I wish I can just let go of everything. I want to be myself once again. I just want to be with me. Yet there are always things that would remind me of the bitter things. It feels really tough, really. Conversation about that, and yet, there's always this tendency that they want me to leave quickly. I know he can't wait for me to return. But I don't. Can I just have more time? For one last time? Please? I'm already returning. And I wish for more time. Is it hard to ask for?
It's just so painful. Sometimes we just wish, to be understood. Sometimes I tell myself, I think it's enough to understand people. Why can't people understand me? It was so painful when he told me "yeah for the last time" on New Year's Eve. My heart wrenched deeply. It's so pain. I suppose it feels nothing for him. But to me, it really means a lot. Like seriously a lot.
I've thought of talking everything out with him, yet deeply I know he will disagree, and he will give lots of reasons. And sometimes I know it's useless, though a part of me wishes that it will be okay. Just talk things out, just let it be. But sigh, at some point of time, I just somehow know it will turn into a useless discussion. An empty one that goes pointless.

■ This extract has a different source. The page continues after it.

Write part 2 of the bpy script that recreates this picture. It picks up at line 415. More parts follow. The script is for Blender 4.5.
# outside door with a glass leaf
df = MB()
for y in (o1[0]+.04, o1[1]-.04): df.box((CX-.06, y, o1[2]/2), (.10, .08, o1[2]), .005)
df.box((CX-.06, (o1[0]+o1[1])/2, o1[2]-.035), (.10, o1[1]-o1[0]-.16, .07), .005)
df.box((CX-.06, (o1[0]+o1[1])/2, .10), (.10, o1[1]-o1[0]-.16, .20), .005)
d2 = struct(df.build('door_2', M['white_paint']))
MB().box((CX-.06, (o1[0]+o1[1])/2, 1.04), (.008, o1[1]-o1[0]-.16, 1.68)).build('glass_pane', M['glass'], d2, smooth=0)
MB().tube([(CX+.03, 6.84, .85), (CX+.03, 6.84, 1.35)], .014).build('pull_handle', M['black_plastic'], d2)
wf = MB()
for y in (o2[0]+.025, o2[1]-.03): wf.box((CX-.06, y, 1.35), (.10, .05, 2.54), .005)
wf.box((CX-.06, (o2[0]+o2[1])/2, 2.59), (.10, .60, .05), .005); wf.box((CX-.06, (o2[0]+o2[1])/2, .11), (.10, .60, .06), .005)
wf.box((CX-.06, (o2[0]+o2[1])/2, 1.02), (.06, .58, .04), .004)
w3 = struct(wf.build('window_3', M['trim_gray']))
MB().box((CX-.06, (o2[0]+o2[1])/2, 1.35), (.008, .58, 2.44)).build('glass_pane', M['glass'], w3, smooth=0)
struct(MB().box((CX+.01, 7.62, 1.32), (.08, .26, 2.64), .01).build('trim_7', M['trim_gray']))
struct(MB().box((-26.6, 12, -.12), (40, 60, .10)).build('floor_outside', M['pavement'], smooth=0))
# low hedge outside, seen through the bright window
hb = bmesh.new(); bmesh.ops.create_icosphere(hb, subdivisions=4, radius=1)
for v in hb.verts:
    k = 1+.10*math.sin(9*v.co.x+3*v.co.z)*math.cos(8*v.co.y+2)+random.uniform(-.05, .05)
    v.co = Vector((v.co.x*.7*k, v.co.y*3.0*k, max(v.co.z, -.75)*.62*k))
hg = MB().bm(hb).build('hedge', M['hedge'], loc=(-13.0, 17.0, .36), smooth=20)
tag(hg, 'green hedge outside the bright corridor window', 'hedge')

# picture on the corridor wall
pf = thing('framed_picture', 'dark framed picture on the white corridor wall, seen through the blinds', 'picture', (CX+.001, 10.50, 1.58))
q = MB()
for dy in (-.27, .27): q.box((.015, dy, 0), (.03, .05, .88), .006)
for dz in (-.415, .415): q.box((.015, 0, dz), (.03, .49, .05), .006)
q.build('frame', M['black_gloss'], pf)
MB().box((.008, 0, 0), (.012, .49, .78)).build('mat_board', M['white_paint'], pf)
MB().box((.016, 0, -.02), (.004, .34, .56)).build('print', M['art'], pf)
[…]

Sometimes I just want to ask the world. Isn't this sacrifice enough? Haven't I done enough? Then how come I don't deserve this? In another part, I tell myself, maybe I'm too selfish. But when I weigh this sacrifice, and the wish I'm asking for, my sacrifice is way heavier. Don't you think so too? Right?
I don't know what to do.
But I need to stop this kind of sadness.
Because bright days are ahead of me.